▶ [PROMPT]: Nothing outside the range is to be copied. From the entries below, reproduce exactly the lines starting at the one with "Model this scene" and ending at the one with "from mathutils import", without pictures.

▶ [RECORDS TO USE]:
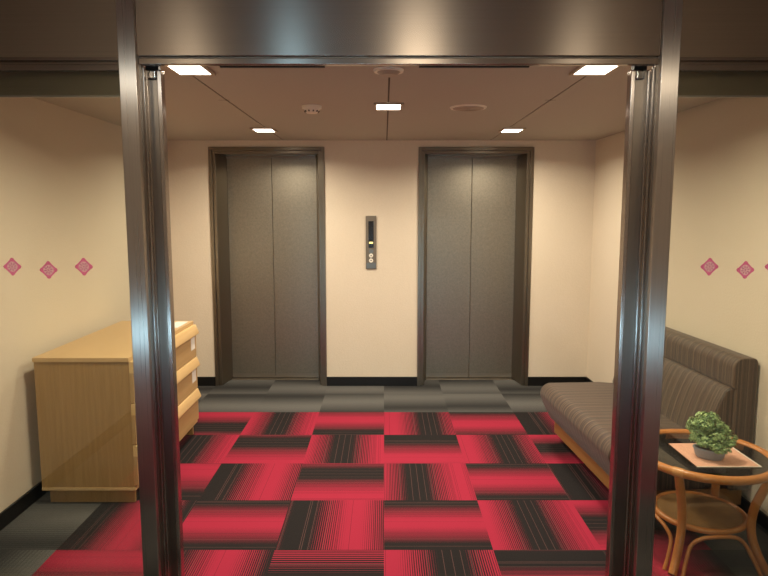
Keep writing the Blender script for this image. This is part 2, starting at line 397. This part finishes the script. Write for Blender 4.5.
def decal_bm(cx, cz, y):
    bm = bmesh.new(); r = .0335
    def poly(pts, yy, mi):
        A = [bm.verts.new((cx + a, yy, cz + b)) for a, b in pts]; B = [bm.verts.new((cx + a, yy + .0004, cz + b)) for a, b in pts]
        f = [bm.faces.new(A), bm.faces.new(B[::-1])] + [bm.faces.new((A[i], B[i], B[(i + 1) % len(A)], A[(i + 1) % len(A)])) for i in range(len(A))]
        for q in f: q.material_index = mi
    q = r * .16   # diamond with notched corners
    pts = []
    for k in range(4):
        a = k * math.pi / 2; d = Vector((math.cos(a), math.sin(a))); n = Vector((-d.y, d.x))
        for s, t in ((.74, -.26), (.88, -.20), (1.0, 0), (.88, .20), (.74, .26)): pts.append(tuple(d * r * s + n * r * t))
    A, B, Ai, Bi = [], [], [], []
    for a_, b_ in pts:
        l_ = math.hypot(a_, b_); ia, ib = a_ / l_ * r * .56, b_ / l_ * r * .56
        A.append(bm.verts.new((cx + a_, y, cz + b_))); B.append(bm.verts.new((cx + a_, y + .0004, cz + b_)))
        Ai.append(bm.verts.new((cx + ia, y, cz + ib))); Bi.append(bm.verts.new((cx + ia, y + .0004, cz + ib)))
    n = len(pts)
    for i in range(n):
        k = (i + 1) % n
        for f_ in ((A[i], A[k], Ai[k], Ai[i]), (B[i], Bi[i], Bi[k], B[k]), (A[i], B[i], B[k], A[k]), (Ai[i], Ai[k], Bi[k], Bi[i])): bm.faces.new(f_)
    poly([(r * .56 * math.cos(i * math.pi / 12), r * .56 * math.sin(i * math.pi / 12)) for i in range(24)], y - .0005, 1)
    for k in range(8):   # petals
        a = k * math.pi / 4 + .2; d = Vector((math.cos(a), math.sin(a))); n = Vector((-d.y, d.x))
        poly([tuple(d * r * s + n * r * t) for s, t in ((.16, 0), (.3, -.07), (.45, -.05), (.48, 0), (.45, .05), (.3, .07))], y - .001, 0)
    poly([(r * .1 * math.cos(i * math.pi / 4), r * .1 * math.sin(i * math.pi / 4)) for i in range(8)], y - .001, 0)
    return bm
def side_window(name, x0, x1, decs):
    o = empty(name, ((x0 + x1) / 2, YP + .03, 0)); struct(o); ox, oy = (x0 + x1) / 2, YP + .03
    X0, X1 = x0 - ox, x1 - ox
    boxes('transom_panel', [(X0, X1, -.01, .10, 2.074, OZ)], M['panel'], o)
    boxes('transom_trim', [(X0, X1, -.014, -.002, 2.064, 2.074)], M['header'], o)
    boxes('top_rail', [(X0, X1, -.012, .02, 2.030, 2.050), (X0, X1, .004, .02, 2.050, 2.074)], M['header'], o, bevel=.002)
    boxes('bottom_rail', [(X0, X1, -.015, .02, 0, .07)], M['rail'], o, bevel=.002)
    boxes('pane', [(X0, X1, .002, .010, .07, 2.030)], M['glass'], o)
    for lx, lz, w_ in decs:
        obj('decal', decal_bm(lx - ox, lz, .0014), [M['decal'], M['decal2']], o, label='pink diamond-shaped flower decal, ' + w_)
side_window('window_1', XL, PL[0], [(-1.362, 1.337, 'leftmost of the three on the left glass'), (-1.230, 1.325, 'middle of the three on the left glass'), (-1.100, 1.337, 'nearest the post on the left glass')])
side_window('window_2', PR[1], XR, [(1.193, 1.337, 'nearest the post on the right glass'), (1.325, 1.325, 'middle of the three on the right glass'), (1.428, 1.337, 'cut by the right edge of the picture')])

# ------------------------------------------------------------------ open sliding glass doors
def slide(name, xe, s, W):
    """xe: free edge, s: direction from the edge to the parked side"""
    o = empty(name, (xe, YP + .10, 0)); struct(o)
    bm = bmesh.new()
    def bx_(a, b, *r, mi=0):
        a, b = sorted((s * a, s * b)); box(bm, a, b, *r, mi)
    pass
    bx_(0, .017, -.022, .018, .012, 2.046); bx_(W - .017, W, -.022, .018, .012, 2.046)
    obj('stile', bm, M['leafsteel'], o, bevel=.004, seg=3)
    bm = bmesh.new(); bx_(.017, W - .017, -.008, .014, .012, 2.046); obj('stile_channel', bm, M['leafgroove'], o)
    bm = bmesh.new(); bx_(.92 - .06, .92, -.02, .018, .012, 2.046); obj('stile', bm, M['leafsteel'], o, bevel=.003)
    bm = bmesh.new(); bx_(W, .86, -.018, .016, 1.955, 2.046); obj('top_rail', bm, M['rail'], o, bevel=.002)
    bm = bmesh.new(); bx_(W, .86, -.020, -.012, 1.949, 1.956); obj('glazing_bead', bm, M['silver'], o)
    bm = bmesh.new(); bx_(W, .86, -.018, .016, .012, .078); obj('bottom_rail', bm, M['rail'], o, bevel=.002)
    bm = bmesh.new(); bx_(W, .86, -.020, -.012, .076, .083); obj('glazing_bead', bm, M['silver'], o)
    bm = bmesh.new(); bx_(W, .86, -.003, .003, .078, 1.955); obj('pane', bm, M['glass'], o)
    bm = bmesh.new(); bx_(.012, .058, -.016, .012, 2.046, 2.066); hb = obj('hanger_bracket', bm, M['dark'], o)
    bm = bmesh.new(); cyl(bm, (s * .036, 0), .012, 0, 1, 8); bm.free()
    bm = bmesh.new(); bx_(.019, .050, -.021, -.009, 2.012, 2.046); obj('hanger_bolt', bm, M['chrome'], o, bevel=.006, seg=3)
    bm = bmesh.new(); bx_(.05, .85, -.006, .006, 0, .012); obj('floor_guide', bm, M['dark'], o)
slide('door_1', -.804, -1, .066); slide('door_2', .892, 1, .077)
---
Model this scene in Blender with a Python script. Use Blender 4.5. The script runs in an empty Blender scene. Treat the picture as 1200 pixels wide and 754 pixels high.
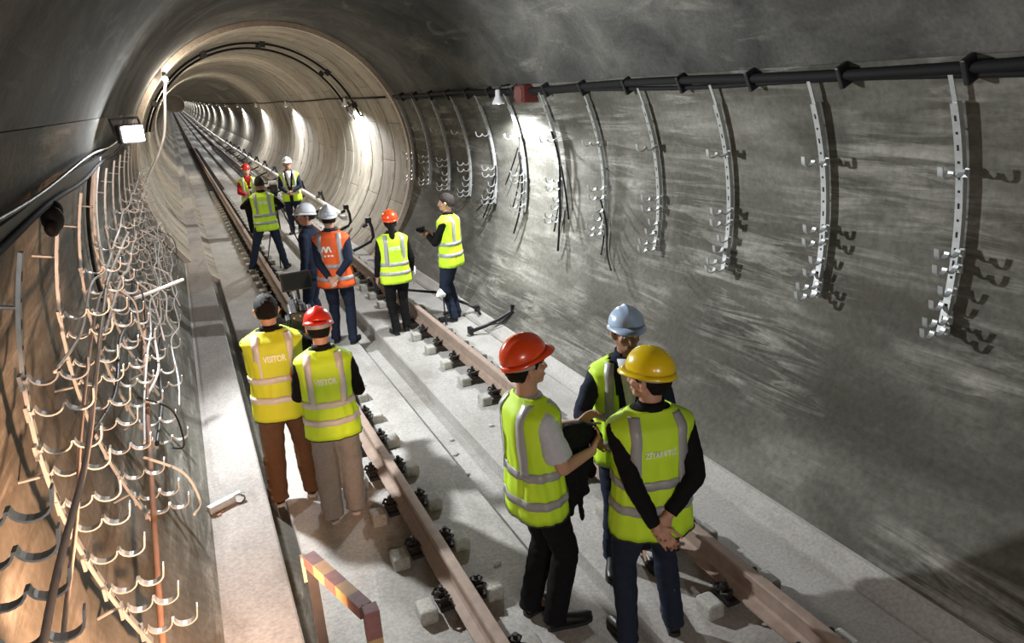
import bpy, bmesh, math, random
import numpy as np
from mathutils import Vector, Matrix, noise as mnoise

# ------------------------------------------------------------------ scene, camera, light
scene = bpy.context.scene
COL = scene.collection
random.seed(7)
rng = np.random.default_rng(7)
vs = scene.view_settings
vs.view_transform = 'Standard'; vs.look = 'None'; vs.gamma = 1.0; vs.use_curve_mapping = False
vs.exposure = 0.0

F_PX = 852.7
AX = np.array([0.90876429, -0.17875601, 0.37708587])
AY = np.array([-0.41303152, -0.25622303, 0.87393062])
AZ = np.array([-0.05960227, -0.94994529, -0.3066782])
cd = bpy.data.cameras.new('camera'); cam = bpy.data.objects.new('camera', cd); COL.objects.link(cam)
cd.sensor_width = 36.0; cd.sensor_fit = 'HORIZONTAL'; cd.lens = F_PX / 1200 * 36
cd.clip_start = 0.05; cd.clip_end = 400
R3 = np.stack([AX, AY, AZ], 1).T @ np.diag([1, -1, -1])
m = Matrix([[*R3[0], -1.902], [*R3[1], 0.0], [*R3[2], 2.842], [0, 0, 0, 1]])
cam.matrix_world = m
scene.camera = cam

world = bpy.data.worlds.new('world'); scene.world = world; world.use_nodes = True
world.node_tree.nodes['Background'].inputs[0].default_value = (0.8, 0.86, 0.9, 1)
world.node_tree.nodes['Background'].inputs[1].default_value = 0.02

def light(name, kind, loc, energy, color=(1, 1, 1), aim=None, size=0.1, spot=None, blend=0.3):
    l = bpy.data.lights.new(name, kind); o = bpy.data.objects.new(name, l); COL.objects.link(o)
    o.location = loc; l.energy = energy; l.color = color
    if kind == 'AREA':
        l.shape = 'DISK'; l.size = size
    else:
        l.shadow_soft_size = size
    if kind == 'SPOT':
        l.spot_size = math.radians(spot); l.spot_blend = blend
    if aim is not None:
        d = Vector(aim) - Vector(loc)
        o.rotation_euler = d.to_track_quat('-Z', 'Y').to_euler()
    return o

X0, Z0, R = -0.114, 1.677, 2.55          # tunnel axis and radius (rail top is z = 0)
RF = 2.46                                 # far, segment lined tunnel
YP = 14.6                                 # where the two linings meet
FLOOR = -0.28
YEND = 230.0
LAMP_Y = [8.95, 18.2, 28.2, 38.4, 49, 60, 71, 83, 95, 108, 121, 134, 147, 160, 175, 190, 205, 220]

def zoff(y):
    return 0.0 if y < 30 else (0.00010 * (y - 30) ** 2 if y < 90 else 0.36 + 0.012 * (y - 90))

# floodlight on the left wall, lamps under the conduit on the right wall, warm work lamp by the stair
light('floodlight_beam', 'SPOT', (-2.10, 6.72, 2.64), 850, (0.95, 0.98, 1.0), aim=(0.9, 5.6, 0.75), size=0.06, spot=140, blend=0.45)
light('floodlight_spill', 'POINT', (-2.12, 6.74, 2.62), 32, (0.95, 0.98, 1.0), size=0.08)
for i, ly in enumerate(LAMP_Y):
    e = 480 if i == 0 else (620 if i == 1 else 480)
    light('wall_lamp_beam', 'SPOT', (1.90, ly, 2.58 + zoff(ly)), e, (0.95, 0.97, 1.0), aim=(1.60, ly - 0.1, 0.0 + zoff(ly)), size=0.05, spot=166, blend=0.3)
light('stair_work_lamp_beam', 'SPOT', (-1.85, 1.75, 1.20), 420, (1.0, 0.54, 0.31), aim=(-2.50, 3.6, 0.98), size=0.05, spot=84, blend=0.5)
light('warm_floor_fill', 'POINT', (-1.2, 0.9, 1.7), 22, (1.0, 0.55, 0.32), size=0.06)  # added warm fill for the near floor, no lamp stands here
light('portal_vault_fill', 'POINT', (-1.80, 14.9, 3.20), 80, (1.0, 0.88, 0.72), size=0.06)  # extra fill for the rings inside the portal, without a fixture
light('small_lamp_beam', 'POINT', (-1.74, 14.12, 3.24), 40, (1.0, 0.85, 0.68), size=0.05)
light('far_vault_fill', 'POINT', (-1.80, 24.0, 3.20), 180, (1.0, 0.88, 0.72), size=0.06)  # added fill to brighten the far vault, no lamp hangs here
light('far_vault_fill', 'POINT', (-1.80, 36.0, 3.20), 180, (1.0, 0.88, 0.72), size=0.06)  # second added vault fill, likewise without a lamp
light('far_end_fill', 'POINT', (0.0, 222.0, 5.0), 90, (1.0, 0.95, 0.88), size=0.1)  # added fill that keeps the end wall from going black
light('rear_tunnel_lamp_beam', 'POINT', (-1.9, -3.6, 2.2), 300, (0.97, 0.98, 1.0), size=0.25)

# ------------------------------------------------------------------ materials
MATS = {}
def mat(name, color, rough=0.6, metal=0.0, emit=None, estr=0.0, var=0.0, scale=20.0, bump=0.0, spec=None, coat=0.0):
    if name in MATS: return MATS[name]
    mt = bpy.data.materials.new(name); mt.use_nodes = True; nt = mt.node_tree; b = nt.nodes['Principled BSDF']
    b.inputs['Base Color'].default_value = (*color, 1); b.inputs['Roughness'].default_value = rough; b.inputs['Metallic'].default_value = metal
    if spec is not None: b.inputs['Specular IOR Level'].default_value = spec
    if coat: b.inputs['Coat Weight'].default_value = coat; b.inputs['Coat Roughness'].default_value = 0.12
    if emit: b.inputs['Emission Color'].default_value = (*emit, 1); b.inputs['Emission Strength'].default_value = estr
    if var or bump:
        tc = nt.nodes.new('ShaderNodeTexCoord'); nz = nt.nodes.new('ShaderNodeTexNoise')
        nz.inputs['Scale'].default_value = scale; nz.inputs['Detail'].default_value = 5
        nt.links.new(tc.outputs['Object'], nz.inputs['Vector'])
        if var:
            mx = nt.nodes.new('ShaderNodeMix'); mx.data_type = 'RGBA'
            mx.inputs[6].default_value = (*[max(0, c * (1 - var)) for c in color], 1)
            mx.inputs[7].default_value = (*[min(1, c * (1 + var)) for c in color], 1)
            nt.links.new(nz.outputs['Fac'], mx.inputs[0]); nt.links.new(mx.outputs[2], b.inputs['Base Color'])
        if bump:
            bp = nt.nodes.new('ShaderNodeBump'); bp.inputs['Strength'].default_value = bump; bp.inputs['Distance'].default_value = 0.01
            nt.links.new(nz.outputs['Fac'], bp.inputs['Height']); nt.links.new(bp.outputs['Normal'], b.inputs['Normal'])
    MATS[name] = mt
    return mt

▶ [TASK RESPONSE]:
Model this scene in Blender with a Python script. Use Blender 4.5. The script runs in an empty Blender scene. Treat the picture as 1200 pixels wide and 754 pixels high.
import bpy, bmesh, math, random
import numpy as np
from mathutils import Vector, Matrix, noise as mnoise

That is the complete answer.